Des brûleurs d’encens antiques sont également à découvrir dans l’exposition, et les visiteurs peuvent même voir du frankincense.
« Nous tentons d’aider les visiteurs à en savoir davantage sur le frankincense en en présentant dans le cadre de l’exposition de manière à ce qu’ils puissent voir à quoi ça ressemble réellement », note Catanzariti.
Interrogée sur sa senteur, elle répond : « On me pose beaucoup de questions à ce sujet quand je fais visiter la galerie. Celui que nous avons, malheureusement… date déjà d’il y a plusieurs années. Il n’a plus vraiment d’odeur. En revanche, un visiteur m’a dit que sa famille en faisait brûler régulièrement et que ça sent très bon. Il faut placer l’encens sur du charbon et il se consume lentement. Je n’ai pas essayé personnellement ».
Les Juifs perdus d’Himyar
Dans ces temps reculés, Catanzariti, « la demande d’encens était très forte – de la part du monde occidental, par exemple. Et de cette façon, ajoute-t-elle, « la culture de ces arbres s’est renforcée. Avec l’augmentation de la demande, c’est la valeur de l’encens qui a aussi augmenté ».

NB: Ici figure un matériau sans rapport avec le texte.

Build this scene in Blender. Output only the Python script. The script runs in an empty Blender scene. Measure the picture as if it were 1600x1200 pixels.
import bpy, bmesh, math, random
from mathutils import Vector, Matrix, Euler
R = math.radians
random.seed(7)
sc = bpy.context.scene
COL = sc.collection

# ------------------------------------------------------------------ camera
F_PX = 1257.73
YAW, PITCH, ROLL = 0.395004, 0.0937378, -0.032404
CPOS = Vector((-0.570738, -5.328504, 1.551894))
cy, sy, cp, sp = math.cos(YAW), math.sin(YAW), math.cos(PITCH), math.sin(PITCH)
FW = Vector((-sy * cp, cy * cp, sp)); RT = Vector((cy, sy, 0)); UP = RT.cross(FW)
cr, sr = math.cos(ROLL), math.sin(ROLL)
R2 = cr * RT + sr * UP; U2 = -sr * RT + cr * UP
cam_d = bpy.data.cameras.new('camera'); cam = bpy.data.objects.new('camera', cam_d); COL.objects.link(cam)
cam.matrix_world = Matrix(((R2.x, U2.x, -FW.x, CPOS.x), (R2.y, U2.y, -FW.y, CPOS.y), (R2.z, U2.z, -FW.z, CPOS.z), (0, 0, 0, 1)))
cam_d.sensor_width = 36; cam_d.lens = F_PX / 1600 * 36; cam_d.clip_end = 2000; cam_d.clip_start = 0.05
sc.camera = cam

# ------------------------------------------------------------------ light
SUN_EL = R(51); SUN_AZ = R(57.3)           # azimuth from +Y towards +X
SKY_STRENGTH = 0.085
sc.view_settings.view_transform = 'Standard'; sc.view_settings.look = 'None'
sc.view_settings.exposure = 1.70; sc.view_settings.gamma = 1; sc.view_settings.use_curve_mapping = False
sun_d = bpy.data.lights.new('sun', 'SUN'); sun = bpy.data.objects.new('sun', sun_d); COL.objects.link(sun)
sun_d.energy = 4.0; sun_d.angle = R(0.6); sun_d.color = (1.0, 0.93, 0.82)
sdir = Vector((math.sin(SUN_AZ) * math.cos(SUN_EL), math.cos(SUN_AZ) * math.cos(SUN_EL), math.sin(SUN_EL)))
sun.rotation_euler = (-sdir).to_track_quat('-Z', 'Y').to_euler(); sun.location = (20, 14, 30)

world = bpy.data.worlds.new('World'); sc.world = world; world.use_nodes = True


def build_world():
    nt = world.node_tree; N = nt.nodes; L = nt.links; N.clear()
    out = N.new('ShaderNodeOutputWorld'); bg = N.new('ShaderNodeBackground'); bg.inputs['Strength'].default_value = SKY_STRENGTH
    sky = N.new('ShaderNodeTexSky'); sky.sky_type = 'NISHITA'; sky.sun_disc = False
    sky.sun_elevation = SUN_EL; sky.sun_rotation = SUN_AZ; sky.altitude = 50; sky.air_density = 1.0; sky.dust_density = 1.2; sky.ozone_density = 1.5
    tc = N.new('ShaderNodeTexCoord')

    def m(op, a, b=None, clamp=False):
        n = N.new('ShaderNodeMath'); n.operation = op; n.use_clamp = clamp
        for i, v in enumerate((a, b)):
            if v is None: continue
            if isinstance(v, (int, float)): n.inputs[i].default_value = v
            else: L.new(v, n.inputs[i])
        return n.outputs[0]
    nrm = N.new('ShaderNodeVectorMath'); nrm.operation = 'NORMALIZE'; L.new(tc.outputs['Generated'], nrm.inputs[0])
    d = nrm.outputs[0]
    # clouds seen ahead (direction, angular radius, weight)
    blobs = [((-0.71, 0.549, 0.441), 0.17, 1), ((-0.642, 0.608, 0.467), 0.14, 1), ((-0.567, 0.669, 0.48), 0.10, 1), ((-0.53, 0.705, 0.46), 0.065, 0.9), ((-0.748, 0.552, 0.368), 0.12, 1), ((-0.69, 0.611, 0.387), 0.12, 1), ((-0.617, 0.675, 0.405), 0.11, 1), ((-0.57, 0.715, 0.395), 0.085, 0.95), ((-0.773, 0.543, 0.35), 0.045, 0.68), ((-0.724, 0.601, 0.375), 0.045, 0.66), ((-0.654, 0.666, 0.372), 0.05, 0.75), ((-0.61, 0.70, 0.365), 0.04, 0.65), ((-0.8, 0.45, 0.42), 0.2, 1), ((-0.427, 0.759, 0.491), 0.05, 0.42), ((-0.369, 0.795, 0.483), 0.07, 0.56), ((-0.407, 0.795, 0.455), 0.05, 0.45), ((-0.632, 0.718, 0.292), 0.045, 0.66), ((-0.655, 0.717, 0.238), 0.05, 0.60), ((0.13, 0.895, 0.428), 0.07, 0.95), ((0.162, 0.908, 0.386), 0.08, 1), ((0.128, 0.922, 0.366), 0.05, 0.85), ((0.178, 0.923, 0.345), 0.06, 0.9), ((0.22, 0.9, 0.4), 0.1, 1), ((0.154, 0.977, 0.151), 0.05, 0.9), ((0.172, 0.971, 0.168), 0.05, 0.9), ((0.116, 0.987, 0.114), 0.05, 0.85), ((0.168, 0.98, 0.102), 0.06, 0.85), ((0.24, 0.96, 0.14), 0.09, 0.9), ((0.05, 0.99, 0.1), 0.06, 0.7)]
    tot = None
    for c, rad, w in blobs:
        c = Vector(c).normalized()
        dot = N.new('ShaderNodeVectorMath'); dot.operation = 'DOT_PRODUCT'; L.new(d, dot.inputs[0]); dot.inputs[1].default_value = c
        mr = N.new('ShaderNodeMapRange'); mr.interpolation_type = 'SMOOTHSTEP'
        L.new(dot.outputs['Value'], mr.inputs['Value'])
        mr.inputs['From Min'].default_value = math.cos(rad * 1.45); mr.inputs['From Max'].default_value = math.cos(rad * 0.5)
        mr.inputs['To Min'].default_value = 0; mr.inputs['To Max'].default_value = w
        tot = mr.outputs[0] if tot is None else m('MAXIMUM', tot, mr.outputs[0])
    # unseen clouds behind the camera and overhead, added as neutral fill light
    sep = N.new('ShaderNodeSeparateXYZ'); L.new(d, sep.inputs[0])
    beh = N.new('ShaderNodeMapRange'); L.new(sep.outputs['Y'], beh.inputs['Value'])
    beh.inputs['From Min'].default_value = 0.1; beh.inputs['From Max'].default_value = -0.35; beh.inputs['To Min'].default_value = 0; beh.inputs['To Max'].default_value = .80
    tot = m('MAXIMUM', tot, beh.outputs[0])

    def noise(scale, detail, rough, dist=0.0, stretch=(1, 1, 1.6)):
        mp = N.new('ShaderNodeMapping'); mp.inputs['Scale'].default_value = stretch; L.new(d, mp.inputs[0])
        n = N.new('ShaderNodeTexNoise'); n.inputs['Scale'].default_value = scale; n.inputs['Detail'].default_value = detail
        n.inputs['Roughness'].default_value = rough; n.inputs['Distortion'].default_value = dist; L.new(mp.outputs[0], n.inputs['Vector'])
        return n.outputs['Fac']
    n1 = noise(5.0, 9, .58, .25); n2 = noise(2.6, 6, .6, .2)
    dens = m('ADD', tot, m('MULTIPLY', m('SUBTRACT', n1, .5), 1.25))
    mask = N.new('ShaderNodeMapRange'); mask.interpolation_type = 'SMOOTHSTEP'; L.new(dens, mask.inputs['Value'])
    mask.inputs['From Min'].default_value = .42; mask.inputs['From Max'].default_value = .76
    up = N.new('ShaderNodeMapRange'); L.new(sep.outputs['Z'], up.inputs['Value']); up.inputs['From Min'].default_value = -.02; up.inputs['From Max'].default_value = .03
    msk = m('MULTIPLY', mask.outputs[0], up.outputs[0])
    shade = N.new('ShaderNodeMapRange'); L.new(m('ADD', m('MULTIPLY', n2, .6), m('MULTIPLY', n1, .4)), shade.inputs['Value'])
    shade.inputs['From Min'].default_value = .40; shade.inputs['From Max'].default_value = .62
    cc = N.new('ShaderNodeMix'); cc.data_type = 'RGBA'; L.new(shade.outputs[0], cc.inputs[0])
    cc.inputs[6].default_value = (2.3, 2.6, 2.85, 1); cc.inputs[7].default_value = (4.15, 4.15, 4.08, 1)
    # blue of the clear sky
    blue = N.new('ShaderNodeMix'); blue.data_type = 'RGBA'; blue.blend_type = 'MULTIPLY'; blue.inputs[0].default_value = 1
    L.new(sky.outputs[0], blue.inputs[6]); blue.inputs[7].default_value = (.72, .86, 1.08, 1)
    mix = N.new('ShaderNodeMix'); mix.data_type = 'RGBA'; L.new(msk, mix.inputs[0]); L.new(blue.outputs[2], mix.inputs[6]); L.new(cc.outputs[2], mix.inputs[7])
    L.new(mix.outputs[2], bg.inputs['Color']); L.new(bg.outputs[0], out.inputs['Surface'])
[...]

Ce qui avait bénéficié aux cinq royaumes distincts — Saba’, Qataban, Maiin, Hadhramaut et Himyar — qui existaient dans au moins une partie du Yémen actuel au cours de la période couverte par l’exposition. Ils étaient surnommés « les royaumes caravaniers » en raison de leur importance dans le commerce de l’encens.

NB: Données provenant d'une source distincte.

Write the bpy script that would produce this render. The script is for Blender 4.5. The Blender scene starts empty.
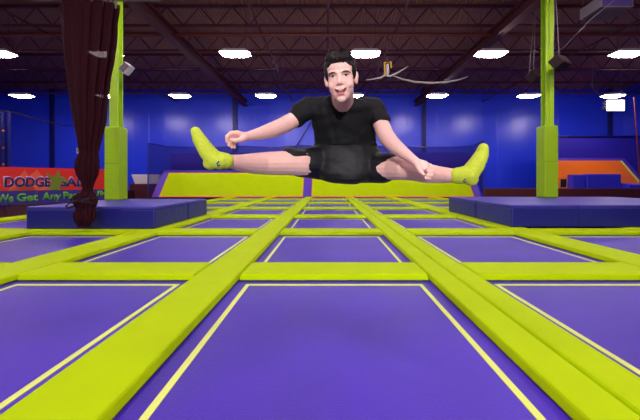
import bpy, bmesh, math, random
from mathutils import Vector, Matrix, noise
from mathutils.bvhtree import BVHTree
random.seed(7)
PI = math.pi
SC = bpy.context.scene
COL = SC.collection
CAMZ = 0.95
F = 330.0
CX, CY = 328.0, 181.0

def P(px, py, Y):
    return Vector(((px-CX)*Y/F, Y, CAMZ+(CY-py)*Y/F))

# ------------------------------------------------------------------ materials
def s2l(c):
    return tuple(((v/255)/12.92 if v/255 <= .04045 else ((v/255+.055)/1.055)**2.4) for v in c)+(1.0,)

def mat(name, rgb, rough=.6, metal=0.0, spec=.5, noise_amt=0.0, nscale=6.0, bump=0.0, bscale=30.0, sss=0.0, sheen=0.0, stretch=(1, 1, 1)):
    m = bpy.data.materials.new(name); m.use_nodes = True
    nt = m.node_tree; b = nt.nodes['Principled BSDF']
    col = s2l(rgb)
    b.inputs['Base Color'].default_value = col
    b.inputs['Roughness'].default_value = rough
    b.inputs['Metallic'].default_value = metal
    b.inputs['Specular IOR Level'].default_value = spec
    if sss: 
        b.inputs['Subsurface Weight'].default_value = sss
        b.inputs['Subsurface Radius'].default_value = (.012, .005, .003)
    if sheen: b.inputs['Sheen Weight'].default_value = sheen
    if noise_amt or bump:
        tc = nt.nodes.new('ShaderNodeTexCoord'); mp = nt.nodes.new('ShaderNodeMapping')
        mp.inputs['Scale'].default_value = stretch
        nt.links.new(tc.outputs['Object'], mp.inputs['Vector'])
    if noise_amt:
        n = nt.nodes.new('ShaderNodeTexNoise'); n.inputs['Scale'].default_value = nscale
        n.inputs['Detail'].default_value = 4
        nt.links.new(mp.outputs['Vector'], n.inputs['Vector'])
        r = nt.nodes.new('ShaderNodeValToRGB')
        r.color_ramp.elements[0].position = .3; r.color_ramp.elements[1].position = .7
        r.color_ramp.elements[0].color = tuple(v*(1-noise_amt) for v in col[:3])+(1,)
        r.color_ramp.elements[1].color = tuple(min(1, v*(1+noise_amt)) for v in col[:3])+(1,)
        nt.links.new(n.outputs['Fac'], r.inputs['Fac']); nt.links.new(r.outputs['Color'], b.inputs['Base Color'])
    if bump:
        n2 = nt.nodes.new('ShaderNodeTexNoise'); n2.inputs['Scale'].default_value = bscale
        nt.links.new(mp.outputs['Vector'], n2.inputs['Vector'])
        bp = nt.nodes.new('ShaderNodeBump'); bp.inputs['Strength'].default_value = bump
        bp.inputs['Distance'].default_value = .02
        nt.links.new(n2.outputs['Fac'], bp.inputs['Height']); nt.links.new(bp.outputs['Normal'], b.inputs['Normal'])
    return m

def emit(name, rgb, s):
    m = mat(name, rgb); b = m.node_tree.nodes['Principled BSDF']
    b.inputs['Emission Color'].default_value = s2l(rgb); b.inputs['Emission Strength'].default_value = s
    return m

def net_mat(name, rgb, alpha, scale=None):
    m = mat(name, rgb, rough=.8, spec=.2); nt = m.node_tree; b = nt.nodes['Principled BSDF']
    b.inputs['Alpha'].default_value = alpha
    return m

M = {}
M['lime'] = mat('lime_vinyl', (183, 214, 0), rough=.6, spec=.05, noise_amt=.03, nscale=3, bump=.12, bscale=5)
M['lime_pole'] = mat('lime_pole_vinyl', (160, 205, 8), rough=.45, spec=.4, bump=.5, bscale=9, stretch=(1, 1, 3))
M['lime_paint'] = mat('lime_paint', (170, 215, 20), rough=.45)
M['bed'] = mat('purple_jump_fabric', (68, 34, 176), rough=.36, spec=.36, noise_amt=.16, nscale=1.6, bump=.25, bscale=160)  # colour blotches stand in for reflected sheen streaks, plus uneven fabric wear
M['line'] = mat('pale_lime_line', (226, 240, 110), rough=.5)
M['steel_dark'] = mat('dark_steel', (30, 24, 60), rough=.5)
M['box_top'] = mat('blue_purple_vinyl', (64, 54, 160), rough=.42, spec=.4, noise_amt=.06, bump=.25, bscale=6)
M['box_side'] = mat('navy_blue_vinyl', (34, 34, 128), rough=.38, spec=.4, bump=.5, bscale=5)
M['maroon'] = mat('maroon_steel', (84, 18, 34), rough=.6, noise_amt=.08)
M['girder'] = mat('maroon_girder', (82, 20, 34), rough=.65)
M['carpet'] = mat('dark_maroon_carpet', (52, 22, 30), rough=.95, spec=.1, noise_amt=.3, nscale=40)
M['red_pipe'] = mat('rust_pipe', (120, 44, 34), rough=.5)
M['curtain'] = net_mat('maroon_net_curtain', (54, 9, 20), .95)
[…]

Himyar avait été le dernier de ces royaumes et il devait exister jusqu’au 6e siècle de l’ère commune. Son effondrement était survenu en lien avec un narratif historique controversé. Ce royaume arabe s’était converti au judaïsme au quatrième siècle de l’ère commune, et la population himyarite chrétienne avait ensuite été persécutée. Au 6e siècle, ces persécutions avaient entraîné des représailles de la part de l’Éthiopie, qui avaient provoqué la chute du royaume, selon un article écrit en 2014 par l’Institut d’études avancées de l’université de Princeton. Les siècles qui avaient suivi devaient marquer l’ascension de l’islam dans la région.

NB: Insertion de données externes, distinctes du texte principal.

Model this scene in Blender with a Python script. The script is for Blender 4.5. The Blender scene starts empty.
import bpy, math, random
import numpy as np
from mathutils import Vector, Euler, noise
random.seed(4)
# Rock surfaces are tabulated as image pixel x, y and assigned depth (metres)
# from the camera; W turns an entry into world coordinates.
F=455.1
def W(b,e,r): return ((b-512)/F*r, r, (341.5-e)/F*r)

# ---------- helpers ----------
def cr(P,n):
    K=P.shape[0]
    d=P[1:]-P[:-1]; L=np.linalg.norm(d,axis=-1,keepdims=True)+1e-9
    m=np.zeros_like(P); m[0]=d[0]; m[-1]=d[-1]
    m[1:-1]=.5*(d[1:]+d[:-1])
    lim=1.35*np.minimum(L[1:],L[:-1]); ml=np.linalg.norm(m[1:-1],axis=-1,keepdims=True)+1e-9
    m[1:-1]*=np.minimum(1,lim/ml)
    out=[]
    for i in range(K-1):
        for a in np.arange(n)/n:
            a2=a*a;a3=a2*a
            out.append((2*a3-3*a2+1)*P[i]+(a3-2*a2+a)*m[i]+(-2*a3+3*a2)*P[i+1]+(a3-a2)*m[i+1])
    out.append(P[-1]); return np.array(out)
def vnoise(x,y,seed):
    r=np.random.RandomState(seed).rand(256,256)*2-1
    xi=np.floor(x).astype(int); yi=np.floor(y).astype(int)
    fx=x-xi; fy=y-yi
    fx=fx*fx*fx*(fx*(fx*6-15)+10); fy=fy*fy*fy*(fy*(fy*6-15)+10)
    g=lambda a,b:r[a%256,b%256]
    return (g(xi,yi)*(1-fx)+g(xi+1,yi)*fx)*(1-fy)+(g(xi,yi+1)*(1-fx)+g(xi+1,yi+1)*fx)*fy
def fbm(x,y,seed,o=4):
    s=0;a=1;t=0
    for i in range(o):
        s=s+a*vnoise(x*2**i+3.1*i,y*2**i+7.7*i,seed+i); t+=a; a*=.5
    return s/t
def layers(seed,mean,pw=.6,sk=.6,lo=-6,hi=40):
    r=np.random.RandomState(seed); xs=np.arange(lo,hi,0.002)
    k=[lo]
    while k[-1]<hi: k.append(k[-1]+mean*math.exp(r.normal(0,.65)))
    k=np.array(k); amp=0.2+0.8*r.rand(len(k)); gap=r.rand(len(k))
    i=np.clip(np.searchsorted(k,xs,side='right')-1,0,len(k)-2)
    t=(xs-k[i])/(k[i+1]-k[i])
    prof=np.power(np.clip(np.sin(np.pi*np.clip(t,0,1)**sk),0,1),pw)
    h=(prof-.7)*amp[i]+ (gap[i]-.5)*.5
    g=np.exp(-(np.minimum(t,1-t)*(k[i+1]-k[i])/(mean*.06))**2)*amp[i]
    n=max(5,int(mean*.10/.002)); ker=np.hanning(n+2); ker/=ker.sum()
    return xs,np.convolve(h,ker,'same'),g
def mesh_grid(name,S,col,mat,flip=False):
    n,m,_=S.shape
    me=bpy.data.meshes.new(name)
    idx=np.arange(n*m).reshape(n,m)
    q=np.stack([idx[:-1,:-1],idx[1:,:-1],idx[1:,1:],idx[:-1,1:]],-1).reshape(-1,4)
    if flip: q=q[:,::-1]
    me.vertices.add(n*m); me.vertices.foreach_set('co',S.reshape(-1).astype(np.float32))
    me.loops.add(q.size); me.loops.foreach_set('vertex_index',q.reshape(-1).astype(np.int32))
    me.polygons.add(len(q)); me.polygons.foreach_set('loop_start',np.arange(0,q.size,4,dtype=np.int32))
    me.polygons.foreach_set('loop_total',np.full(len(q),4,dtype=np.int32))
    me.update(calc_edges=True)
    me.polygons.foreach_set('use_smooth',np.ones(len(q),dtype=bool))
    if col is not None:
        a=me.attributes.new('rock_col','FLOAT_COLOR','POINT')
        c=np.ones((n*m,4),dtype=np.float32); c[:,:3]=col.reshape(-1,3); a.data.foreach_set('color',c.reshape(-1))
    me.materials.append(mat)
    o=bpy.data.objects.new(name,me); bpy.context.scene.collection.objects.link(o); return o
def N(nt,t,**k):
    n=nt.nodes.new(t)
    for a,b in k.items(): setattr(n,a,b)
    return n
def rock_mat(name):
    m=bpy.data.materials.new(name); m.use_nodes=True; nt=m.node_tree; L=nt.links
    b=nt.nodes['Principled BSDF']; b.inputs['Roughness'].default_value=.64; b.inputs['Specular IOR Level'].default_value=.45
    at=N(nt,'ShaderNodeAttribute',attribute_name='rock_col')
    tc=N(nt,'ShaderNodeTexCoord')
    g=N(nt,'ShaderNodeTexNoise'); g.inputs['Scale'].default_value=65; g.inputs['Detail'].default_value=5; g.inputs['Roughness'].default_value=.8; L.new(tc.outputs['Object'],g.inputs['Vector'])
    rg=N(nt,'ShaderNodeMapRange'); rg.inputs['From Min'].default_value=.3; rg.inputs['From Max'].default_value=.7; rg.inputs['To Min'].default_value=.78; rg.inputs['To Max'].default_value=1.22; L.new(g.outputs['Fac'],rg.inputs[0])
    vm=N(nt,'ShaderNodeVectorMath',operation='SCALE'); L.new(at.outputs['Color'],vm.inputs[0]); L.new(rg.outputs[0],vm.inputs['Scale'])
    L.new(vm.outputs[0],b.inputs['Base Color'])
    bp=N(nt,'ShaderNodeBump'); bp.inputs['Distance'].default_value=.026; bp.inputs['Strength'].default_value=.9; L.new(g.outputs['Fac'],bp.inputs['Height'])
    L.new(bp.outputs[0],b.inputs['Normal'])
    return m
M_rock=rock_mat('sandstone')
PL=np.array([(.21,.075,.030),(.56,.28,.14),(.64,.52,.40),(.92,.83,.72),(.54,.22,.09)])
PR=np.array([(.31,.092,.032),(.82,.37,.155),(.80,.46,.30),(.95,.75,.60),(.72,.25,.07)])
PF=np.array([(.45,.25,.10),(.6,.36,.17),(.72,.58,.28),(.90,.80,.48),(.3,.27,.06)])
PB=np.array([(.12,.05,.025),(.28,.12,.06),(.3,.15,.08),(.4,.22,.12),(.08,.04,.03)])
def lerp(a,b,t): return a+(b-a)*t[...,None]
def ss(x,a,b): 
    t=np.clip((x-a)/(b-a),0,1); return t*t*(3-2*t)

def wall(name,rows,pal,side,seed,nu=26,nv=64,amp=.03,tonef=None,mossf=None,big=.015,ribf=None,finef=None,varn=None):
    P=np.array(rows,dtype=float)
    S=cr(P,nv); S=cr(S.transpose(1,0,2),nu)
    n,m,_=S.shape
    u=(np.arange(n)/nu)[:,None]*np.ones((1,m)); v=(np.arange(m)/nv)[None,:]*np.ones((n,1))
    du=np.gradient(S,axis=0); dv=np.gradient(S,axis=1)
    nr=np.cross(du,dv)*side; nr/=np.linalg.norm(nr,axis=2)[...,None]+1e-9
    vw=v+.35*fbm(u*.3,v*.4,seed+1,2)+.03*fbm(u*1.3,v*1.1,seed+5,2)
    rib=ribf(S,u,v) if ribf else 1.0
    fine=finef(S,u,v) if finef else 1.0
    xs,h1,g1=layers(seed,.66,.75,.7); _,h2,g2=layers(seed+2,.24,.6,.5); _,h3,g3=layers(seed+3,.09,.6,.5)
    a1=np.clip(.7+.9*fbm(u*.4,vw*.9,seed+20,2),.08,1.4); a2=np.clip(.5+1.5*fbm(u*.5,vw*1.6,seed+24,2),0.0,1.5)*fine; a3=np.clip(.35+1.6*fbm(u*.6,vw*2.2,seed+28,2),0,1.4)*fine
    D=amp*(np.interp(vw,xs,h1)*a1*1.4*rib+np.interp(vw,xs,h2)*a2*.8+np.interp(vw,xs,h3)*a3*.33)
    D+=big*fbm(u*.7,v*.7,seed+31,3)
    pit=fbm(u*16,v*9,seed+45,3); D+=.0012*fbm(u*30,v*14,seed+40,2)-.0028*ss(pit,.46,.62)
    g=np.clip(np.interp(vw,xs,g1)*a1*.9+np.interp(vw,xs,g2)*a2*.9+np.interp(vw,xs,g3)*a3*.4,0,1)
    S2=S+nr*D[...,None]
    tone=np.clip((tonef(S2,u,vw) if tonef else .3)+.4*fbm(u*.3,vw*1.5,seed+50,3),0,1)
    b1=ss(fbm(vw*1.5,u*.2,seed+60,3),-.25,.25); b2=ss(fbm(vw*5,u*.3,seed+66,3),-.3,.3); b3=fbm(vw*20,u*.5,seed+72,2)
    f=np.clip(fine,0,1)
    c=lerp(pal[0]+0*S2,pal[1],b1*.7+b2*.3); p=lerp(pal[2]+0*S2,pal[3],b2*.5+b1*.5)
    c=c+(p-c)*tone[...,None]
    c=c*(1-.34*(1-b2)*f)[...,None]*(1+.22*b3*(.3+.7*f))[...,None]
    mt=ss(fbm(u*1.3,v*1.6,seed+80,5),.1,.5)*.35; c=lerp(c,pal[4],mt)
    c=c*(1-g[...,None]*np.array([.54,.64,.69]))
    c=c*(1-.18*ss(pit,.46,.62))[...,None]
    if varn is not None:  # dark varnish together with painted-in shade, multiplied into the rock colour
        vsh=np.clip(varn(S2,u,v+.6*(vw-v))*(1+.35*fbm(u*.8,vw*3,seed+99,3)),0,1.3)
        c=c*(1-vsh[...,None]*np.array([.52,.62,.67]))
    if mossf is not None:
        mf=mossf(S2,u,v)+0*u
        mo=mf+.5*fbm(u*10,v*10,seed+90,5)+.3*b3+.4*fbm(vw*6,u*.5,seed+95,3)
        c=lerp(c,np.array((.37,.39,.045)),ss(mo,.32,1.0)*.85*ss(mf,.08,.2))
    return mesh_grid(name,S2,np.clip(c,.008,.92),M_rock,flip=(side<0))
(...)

L’exposition se concentre sur le royaume bien antérieur de Qataban, un royaume qui avait existé du 8e siècle avant l’ère commune et jusqu’au 2e siècle de l’ère commune. La majorité des artéfacts présentés proviennent du bastion de Timna, à Qataban, qui était un pôle du commerce de l’encens.
« Le royaume [de Qataban] était situé dans la vallée du Bayhan, le long des routes commerciales stratégiques », indique Catanzariti. « Tous ces royaumes caravaniers auront joué des rôles importants dans le commerce terrestre à travers toute la péninsule arabique et jusqu’au nord ».
« Le Yémen est situé à une position géographique stratégique », fait-elle remarquer. « Tous les itinéraires qui traversaient les royaumes antiques yéménites utilisaient cette localisation stratégique pour relier les pays aux autres régions ».
Les villes jordaniennes historiques de Petra et d’Aqaba jouaient, elles aussi, un rôle déterminant dans ce commerce. Depuis Aqaba, l’encens traversait le désert du Neguev en direction de la côte levantine et, en particulier, du port de Gaza.
Catanzariti qualifie le Neguev de « région centrale et très importante le long de cet itinéraire commercial », avec « plusieurs stations » de caravansérails qui permettaient aux marchands et à leurs chameaux de se reposer.
« Alors que les fouilles archéologiques continuent le long de la route de l’encens, nous comprenons son impact international – et elles révèlent aussi un monde connecté d’une plus grande complexité que nous le pensions auparavant », dit-elle, soulignant que « nous prenons conscience de l’existence d’un commerce qui reliait des populations qui vivaient dans des régions éloignées, comme le reflètent différents sites du Neguev ».
« Je ne serais pas surprise si au fur et à mesure de l’avancée des nouvelles fouilles, nous en venions à avoir encore davantage de détails sur la nature des produits échangés », continue-t-elle.